When the women’s rowing team takes to Lady Bird Lake on Saturday to compete in the Head of the Colorado regatta, it will mark the first race in the program’s history without former head coach Carie Graves, who helped start the program in 1998 and announced her retirement in May.
Instead, the team is now in the hands of Dave O’Neill, a fresh face in Austin but a familiar sight at the NCAA Championships every spring.
During his 16 seasons as the head coach at UC-Berkeley, O’Neill won two NCAA team titles and led the Golden Bears to the NCAA Championships every year, earning him two National Coach of the Year awards. Given his success, O’Neill said he was ready for a new challenge once the top job opened up at Texas.
“I felt the timing was right,” O’Neill said. “I had great success at Cal. I was really proud of everything we accomplished, and I worked with some wonderful, wonderful people, but then the last few years I started thinking, ‘Could there be something bigger and better?’ I don’t think it was necessarily a mid-life crisis, but I think I was certainly at a point in my career where it’s like, OK, I’ve been at Cal; I did a great job, and now I think I’m fortunate that I’m young enough that I can maybe go somewhere else and make a big mark and do something special.”
O’Neill said women’s athletic director Chris Plonsky’s commitment to raising the profile of Texas rowing, in addition to the size and resources of the University, is ultimately what drew him to Texas.
“One of the things that Chris Plonsky said to me was, ‘We know we can be good at this sport. We know we should be good at this sport. We want to be good at this sport and good in terms of amongst the top programs in the country,’” O’Neill said. “And that’s entirely why I came.”
Texas won four consecutive Big 12 championships from 2009 to 2012, a streak that ended when Oklahoma edged out the Longhorns to capture the 2013 title. After a fourth-place finish for the Longhorns in 2014, O’Neill said he plans on using the races in the fall, which do not count toward the team’s ranking, to prepare for the more important regattas in the spring.

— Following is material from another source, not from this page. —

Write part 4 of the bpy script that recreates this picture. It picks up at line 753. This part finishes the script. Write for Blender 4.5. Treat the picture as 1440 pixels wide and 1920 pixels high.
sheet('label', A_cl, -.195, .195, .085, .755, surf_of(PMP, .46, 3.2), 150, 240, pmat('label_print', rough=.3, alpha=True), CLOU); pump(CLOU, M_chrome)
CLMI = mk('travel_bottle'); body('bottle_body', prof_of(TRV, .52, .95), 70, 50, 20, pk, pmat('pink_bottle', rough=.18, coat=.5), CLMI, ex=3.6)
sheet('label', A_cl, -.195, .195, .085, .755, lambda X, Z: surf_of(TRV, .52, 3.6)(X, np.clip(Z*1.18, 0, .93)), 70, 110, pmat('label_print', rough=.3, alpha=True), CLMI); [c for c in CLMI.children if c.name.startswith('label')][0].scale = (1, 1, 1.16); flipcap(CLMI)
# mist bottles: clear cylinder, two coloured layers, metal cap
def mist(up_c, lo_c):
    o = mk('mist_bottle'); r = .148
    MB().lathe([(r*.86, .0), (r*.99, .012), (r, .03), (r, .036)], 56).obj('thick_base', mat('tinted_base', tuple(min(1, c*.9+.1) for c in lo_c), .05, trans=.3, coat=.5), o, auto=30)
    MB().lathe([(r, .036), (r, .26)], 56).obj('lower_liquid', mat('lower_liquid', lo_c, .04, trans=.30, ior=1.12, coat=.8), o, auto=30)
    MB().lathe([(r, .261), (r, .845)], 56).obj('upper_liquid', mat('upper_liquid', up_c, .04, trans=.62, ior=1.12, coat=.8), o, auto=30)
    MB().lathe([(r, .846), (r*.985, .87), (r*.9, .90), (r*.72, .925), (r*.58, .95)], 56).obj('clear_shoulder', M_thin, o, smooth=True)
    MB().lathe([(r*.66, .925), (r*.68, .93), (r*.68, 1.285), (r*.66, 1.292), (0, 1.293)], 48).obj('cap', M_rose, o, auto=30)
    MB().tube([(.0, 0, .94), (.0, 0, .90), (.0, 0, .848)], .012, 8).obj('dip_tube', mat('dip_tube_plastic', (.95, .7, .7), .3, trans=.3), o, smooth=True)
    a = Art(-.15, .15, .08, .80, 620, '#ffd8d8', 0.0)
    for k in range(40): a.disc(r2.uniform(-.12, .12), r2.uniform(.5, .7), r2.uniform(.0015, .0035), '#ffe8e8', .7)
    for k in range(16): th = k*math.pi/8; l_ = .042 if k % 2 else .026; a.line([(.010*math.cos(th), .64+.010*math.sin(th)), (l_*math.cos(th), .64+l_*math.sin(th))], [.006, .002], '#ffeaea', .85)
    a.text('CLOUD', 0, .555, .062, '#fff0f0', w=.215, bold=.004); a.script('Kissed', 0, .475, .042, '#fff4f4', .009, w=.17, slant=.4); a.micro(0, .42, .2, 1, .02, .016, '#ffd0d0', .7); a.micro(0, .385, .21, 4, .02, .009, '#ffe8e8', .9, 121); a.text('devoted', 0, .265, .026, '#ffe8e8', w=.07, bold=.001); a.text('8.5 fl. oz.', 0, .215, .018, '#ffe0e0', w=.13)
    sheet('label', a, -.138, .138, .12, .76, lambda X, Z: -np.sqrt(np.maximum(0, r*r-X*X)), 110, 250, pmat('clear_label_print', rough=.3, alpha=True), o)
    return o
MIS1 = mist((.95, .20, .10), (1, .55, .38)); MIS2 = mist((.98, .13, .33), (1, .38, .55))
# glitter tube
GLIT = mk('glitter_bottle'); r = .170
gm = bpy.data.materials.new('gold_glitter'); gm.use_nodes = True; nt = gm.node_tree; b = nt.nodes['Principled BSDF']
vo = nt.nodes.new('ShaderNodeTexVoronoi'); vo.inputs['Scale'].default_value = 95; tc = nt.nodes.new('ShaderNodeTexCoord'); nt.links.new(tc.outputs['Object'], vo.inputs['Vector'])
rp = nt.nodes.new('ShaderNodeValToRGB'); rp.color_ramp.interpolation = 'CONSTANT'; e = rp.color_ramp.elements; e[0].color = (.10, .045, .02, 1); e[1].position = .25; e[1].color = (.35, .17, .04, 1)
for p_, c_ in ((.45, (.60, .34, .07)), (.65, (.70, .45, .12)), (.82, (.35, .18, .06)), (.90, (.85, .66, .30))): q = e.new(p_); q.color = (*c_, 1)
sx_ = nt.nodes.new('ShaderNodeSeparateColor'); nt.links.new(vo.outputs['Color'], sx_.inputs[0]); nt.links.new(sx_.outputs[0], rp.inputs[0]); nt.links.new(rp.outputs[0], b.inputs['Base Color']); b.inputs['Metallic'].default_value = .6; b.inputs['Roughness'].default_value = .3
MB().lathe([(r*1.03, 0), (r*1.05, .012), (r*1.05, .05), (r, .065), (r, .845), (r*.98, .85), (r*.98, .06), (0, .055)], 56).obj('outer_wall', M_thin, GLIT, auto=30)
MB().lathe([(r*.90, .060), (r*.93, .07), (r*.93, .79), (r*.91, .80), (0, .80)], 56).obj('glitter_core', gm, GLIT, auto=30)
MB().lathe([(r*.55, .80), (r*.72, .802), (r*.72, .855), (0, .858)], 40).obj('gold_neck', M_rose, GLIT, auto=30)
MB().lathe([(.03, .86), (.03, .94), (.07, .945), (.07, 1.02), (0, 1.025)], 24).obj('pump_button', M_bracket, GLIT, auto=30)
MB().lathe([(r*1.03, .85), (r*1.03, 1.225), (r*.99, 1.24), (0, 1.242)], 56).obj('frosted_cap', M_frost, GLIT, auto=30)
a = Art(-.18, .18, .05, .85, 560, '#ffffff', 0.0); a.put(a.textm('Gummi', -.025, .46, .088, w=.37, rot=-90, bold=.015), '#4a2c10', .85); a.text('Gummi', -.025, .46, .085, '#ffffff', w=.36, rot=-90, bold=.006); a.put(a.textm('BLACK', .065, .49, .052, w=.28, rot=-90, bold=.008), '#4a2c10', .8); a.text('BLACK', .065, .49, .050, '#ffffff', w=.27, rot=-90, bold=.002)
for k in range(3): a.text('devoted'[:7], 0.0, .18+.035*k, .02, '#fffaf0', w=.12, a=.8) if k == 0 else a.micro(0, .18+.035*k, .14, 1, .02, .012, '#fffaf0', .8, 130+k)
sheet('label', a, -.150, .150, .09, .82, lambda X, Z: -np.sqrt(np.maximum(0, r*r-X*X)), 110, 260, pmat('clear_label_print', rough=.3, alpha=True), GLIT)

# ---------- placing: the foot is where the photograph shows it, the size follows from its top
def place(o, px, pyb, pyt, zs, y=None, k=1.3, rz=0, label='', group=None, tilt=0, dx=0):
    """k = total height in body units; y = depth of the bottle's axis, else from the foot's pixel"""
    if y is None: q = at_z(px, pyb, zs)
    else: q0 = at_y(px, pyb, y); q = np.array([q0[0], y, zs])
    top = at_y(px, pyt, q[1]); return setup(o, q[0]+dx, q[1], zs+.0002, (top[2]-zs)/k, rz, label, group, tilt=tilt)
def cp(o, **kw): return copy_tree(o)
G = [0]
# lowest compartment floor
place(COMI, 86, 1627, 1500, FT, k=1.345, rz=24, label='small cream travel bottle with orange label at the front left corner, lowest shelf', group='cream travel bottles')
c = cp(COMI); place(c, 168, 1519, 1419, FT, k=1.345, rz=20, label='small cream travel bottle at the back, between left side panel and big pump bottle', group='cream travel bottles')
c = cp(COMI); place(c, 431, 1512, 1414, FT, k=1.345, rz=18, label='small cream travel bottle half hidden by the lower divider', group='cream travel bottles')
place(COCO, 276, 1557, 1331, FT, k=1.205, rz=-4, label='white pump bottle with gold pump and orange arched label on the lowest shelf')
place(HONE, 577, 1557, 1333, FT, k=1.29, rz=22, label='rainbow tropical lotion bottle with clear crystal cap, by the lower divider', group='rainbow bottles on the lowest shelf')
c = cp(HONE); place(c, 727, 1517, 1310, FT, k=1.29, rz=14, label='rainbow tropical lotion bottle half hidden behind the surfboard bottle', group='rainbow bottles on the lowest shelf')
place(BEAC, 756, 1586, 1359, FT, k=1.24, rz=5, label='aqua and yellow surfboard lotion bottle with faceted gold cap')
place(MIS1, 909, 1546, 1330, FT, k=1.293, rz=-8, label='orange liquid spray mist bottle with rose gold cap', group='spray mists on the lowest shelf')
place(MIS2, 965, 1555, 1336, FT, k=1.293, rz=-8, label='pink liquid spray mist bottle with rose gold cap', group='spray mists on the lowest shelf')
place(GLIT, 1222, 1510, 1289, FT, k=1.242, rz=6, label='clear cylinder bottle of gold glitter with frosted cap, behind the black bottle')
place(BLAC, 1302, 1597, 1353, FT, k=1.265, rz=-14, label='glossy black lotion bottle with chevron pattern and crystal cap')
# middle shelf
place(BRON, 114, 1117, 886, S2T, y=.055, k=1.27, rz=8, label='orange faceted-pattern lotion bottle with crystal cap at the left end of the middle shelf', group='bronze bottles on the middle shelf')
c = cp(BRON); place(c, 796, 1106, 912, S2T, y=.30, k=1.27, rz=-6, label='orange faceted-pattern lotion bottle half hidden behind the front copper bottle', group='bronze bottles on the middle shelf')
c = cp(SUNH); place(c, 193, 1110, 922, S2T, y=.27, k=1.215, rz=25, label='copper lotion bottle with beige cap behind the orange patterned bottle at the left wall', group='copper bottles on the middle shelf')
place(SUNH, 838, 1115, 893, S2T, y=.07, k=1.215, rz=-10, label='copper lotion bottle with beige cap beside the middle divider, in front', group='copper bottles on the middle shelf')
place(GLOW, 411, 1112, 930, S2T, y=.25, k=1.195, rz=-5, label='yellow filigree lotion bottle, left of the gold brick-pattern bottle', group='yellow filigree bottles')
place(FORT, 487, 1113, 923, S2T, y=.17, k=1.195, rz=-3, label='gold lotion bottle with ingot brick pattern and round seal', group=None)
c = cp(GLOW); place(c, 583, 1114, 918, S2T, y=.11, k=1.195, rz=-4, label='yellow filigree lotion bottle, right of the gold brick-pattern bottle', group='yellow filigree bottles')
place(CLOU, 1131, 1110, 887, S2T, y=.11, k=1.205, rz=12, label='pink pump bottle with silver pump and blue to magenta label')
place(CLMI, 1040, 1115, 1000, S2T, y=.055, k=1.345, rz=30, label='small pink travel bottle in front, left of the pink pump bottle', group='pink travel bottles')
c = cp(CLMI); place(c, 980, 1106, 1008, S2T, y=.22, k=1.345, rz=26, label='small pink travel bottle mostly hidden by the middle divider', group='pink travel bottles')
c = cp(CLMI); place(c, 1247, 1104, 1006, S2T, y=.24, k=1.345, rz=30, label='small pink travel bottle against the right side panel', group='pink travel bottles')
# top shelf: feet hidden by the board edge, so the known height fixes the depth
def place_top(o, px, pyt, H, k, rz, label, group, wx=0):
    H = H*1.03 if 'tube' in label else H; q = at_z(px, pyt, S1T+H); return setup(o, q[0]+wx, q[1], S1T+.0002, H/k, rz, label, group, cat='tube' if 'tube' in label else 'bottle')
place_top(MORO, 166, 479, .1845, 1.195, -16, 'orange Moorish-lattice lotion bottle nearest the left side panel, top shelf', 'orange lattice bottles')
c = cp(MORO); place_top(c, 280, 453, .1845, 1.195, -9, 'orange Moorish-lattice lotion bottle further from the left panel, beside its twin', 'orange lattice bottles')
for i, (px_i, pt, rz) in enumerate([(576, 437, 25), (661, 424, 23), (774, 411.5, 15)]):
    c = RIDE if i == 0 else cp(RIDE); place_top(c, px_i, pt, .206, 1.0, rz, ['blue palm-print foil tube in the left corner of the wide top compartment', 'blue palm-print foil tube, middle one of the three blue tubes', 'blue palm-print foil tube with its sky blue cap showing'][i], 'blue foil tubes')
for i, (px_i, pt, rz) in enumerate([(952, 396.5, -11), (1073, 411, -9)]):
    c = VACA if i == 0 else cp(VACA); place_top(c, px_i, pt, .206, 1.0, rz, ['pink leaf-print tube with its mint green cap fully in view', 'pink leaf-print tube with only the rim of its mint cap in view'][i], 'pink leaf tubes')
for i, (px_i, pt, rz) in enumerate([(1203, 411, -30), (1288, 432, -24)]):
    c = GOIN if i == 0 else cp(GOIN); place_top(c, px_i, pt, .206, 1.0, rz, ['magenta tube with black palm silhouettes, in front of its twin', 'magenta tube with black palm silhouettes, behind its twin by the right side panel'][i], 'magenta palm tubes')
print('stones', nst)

“Something that guides me every day is, ‘The main thing is keeping the main thing the main thing,’ and the main thing is go fast on May 17, the Big 12 Championship,” O’Neill said. “So the fall is entirely about preparing for the spring. There’s three things we have to do: We have to get fitter physically; we’ve got to get better technically; and then we’ve got to improve the culture of the team.”
O’Neill’s résumé also includes stints as the head coach for the U.S. Women’s Under-23 National Team and coaching at the 2012 London Olympics. However, he said he most enjoys the aspects of competition that are unique to collegiate rowing.
“The Olympics are super cool, but the NCAA regatta is the only championship regatta in the world where every boat is dependent on every other boat for their own success,” O’Neill said.